1 min readTolerance For Languish

by Guy Gage | November 5, 2017 | Business

In some of my coaching engagements, I use a particular assessment that identifies, among other traits, a person’s natural proclivity to accept things being uncompleted. Some people don’t mind having a list of incompletes on their to-do list; others have more intensity to knock them out.

This is different from procrastination, which is the inability to actually begin a project. “Well, I was just beginning to think about considering a plan to organize myself to get ready to determine the first step, and then something else came along and threw me totally off track.” That’s procrastination.

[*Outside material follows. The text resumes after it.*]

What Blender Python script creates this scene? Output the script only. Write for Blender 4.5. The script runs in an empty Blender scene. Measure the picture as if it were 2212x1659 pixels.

Tolerance for things remaining unfinished shows itself after you’ve begun something. Once started, the edge throttles down. You feel relieved that it’s in motion and assume it will follow a normal course of progression until you reach completion—kinda like drifting down the lazy river on an innertube. That approach leaves too many things languishing.

Instead of using an assessment, you can simply look at your to-do list and put an “L” (for Languish) beside every item that is stuck or moving incrementally. If you have a number of them marked L and you can sleep at night, you probably have the affliction. But you can interrupt it with a couple of practices.

• First, always have a deadline, preferably set by someone else and not too far out. If that’s not an option, set one for yourself and keep it.
• Second, make an execution plan. Determine your first step and break it down into chucks.
• Third, put your first step on your calendar—an appointment with yourself. If something else comes up, try to avoid changing your plan. If you have to, move it somewhere else on your calendar. Rule: you can only move it once.

When you develop an intolerance for languish, you will feel better, be more productive, and set yourself apart from those around you who are languishing. That’s more like you want to be, right?